**Required task:** All of the data should be repeated exactly; pictures are not part of the copy.

Dataset section start

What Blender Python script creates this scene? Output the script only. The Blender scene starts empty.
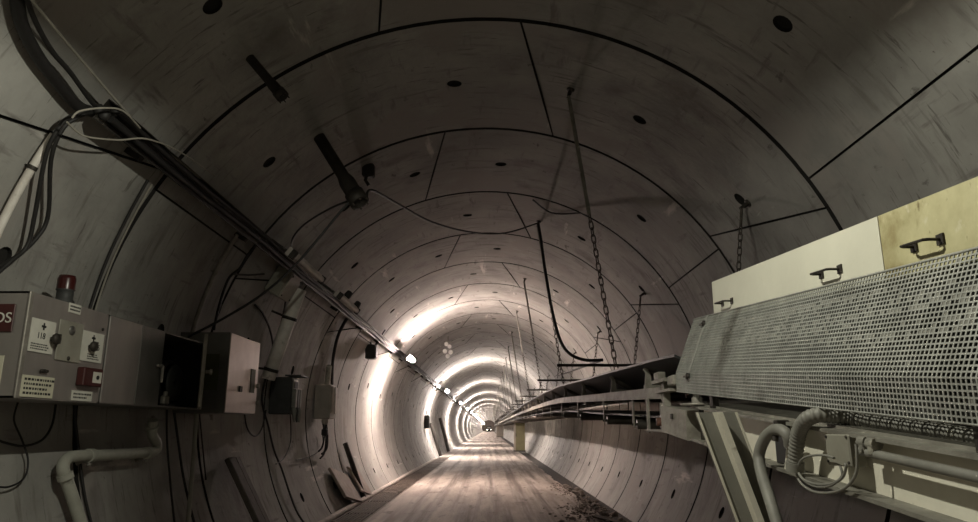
import bpy, math, random
from mathutils import Vector, Matrix
random.seed(7)
V = Vector
S = bpy.context.scene
COL = S.collection
# ------------------------------------------------------------------ camera frame
FPX = 700.0
TH = math.atan(167 / FPX)
CT, ST = math.cos(TH), math.sin(TH)
XC, ZC, R, H = -.03, .33, 3.0, 1.38          # tunnel axis relative to the lens, radius, lens height
Y0, RW = 5.23, 2.2                            # first ring joint ahead, ring width
RAD = math.radians


def ray(px, py):
    u = px - 489; v = 261 - py
    y = FPX * CT - v * ST
    return u / y, (v * CT + FPX * ST) / y


def wl(px, py, off=0.0):
    """point on the lining (off metres inside it) seen at a pixel"""
    a, b = ray(px, py); r = R - off
    A = a * a + b * b; B = -2 * (a * XC + b * ZC); C = XC * XC + ZC * ZC - r * r
    t = (-B + math.sqrt(B * B - 4 * A * C)) / 2 / A
    return V((a * t, t, b * t))


def aX(px, py, X):
    a, b = ray(px, py); t = X / a
    return V((X, t, b * t))


def aY(px, py, Y):
    a, b = ray(px, py)
    return V((a * Y, Y, b * Y))


def wp(th, y, off=0.0):
    t = RAD(th); r = R - off
    return V((XC + r * math.sin(t), y, ZC + r * math.cos(t)))


# ------------------------------------------------------------------ materials
def mat(name, c, c2=None, rough=.6, metal=0.0, scale=6.0, bump=0.0, bscale=40.0, spots=None, stretch=None, emit=None, lo=.35, hi=.65):
    m = bpy.data.materials.new(name); m.use_nodes = True
    nt = m.node_tree; N = nt.nodes; L = nt.links
    b = N['Principled BSDF']
    b.inputs['Roughness'].default_value = rough
    b.inputs['Metallic'].default_value = metal
    if emit:
        b.inputs['Base Color'].default_value = (*c, 1)
        b.inputs['Emission Color'].default_value = (*c, 1)
        b.inputs['Emission Strength'].default_value = emit
        return m
    tc = N.new('ShaderNodeTexCoord'); mp = N.new('ShaderNodeMapping')
    L.new(tc.outputs['Object'], mp.inputs['Vector'])
    if stretch: mp.inputs['Scale'].default_value = stretch
    n = N.new('ShaderNodeTexNoise'); n.inputs['Scale'].default_value = scale
    n.inputs['Detail'].default_value = 8; n.inputs['Roughness'].default_value = .62
    L.new(mp.outputs['Vector'], n.inputs['Vector'])
    r = N.new('ShaderNodeValToRGB')
    c2 = c2 or tuple(x * .72 for x in c)
    r.color_ramp.elements[0].position = lo; r.color_ramp.elements[1].position = hi
    r.color_ramp.elements[0].color = (*c2, 1); r.color_ramp.elements[1].color = (*c, 1)
    L.new(n.outputs['Fac'], r.inputs['Fac'])
    out = r.outputs['Color']
    if spots:
        for (sc, sl, sh, scol, sstr) in spots:
            m2 = N.new('ShaderNodeMapping'); L.new(tc.outputs['Object'], m2.inputs['Vector'])
            m2.inputs['Scale'].default_value = sstr
            n2 = N.new('ShaderNodeTexNoise'); n2.inputs['Scale'].default_value = sc; n2.inputs['Detail'].default_value = 6
            n2.inputs['Roughness'].default_value = .6
            L.new(m2.outputs['Vector'], n2.inputs['Vector'])
            r2 = N.new('ShaderNodeValToRGB')
            r2.color_ramp.elements[0].position = sl; r2.color_ramp.elements[1].position = sh
            r2.color_ramp.elements[0].color = (0, 0, 0, 1); r2.color_ramp.elements[1].color = (1, 1, 1, 1)
            L.new(n2.outputs['Fac'], r2.inputs['Fac'])
            mx = N.new('ShaderNodeMixRGB')
            L.new(r2.outputs['Color'], mx.inputs['Fac']); L.new(out, mx.inputs['Color1'])
            mx.inputs['Color2'].default_value = (*scol, 1)
            out = mx.outputs['Color']
    L.new(out, b.inputs['Base Color'])
    if bump:
        n3 = N.new('ShaderNodeTexNoise'); n3.inputs['Scale'].default_value = bscale; n3.inputs['Detail'].default_value = 5
        L.new(mp.outputs['Vector'], n3.inputs['Vector'])
        bp = N.new('ShaderNodeBump'); bp.inputs['Strength'].default_value = bump; bp.inputs['Distance'].default_value = .02
        L.new(n3.outputs['Fac'], bp.inputs['Height']); L.new(bp.outputs['Normal'], b.inputs['Normal'])
    return m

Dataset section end

**Solution for this exercise:**
What Blender Python script creates this scene? Output the script only. The Blender scene starts empty.
import bpy, math, random
from mathutils import Vector, Matrix
random.seed(7)
V = Vector
S = bpy.context.scene
COL = S.collection
# ------------------------------------------------------------------ camera frame
FPX = 700.0
TH = math.atan(167 / FPX)
CT, ST = math.cos(TH), math.sin(TH)
XC, ZC, R, H = -.03, .33, 3.0, 1.38          # tunnel axis relative to the lens, radius, lens height
Y0, RW = 5.23, 2.2                            # first ring joint ahead, ring width
RAD = math.radians


def ray(px, py):
    u = px - 489; v = 261 - py
    y = FPX * CT - v * ST
    return u / y, (v * CT + FPX * ST) / y


def wl(px, py, off=0.0):
    """point on the lining (off metres inside it) seen at a pixel"""
    a, b = ray(px, py); r = R - off
    A = a * a + b * b; B = -2 * (a * XC + b * ZC); C = XC * XC + ZC * ZC - r * r
    t = (-B + math.sqrt(B * B - 4 * A * C)) / 2 / A
    return V((a * t, t, b * t))


def aX(px, py, X):
    a, b = ray(px, py); t = X / a
    return V((X, t, b * t))


def aY(px, py, Y):
    a, b = ray(px, py)
    return V((a * Y, Y, b * Y))


def wp(th, y, off=0.0):
    t = RAD(th); r = R - off
    return V((XC + r * math.sin(t), y, ZC + r * math.cos(t)))


# ------------------------------------------------------------------ materials
def mat(name, c, c2=None, rough=.6, metal=0.0, scale=6.0, bump=0.0, bscale=40.0, spots=None, stretch=None, emit=None, lo=.35, hi=.65):
    m = bpy.data.materials.new(name); m.use_nodes = True
    nt = m.node_tree; N = nt.nodes; L = nt.links
    b = N['Principled BSDF']
    b.inputs['Roughness'].default_value = rough
    b.inputs['Metallic'].default_value = metal
    if emit:
        b.inputs['Base Color'].default_value = (*c, 1)
        b.inputs['Emission Color'].default_value = (*c, 1)
        b.inputs['Emission Strength'].default_value = emit
        return m
    tc = N.new('ShaderNodeTexCoord'); mp = N.new('ShaderNodeMapping')
    L.new(tc.outputs['Object'], mp.inputs['Vector'])
    if stretch: mp.inputs['Scale'].default_value = stretch
    n = N.new('ShaderNodeTexNoise'); n.inputs['Scale'].default_value = scale
    n.inputs['Detail'].default_value = 8; n.inputs['Roughness'].default_value = .62
    L.new(mp.outputs['Vector'], n.inputs['Vector'])
    r = N.new('ShaderNodeValToRGB')
    c2 = c2 or tuple(x * .72 for x in c)
    r.color_ramp.elements[0].position = lo; r.color_ramp.elements[1].position = hi
    r.color_ramp.elements[0].color = (*c2, 1); r.color_ramp.elements[1].color = (*c, 1)
    L.new(n.outputs['Fac'], r.inputs['Fac'])
    out = r.outputs['Color']
    if spots:
        for (sc, sl, sh, scol, sstr) in spots:
            m2 = N.new('ShaderNodeMapping'); L.new(tc.outputs['Object'], m2.inputs['Vector'])
            m2.inputs['Scale'].default_value = sstr
            n2 = N.new('ShaderNodeTexNoise'); n2.inputs['Scale'].default_value = sc; n2.inputs['Detail'].default_value = 6
            n2.inputs['Roughness'].default_value = .6
            L.new(m2.outputs['Vector'], n2.inputs['Vector'])
            r2 = N.new('ShaderNodeValToRGB')
            r2.color_ramp.elements[0].position = sl; r2.color_ramp.elements[1].position = sh
            r2.color_ramp.elements[0].color = (0, 0, 0, 1); r2.color_ramp.elements[1].color = (1, 1, 1, 1)
            L.new(n2.outputs['Fac'], r2.inputs['Fac'])
            mx = N.new('ShaderNodeMixRGB')
            L.new(r2.outputs['Color'], mx.inputs['Fac']); L.new(out, mx.inputs['Color1'])
            mx.inputs['Color2'].default_value = (*scol, 1)
            out = mx.outputs['Color']
    L.new(out, b.inputs['Base Color'])
    if bump:
        n3 = N.new('ShaderNodeTexNoise'); n3.inputs['Scale'].default_value = bscale; n3.inputs['Detail'].default_value = 5
        L.new(mp.outputs['Vector'], n3.inputs['Vector'])
        bp = N.new('ShaderNodeBump'); bp.inputs['Strength'].default_value = bump; bp.inputs['Distance'].default_value = .02
        L.new(n3.outputs['Fac'], bp.inputs['Height']); L.new(bp.outputs['Normal'], b.inputs['Normal'])
    return m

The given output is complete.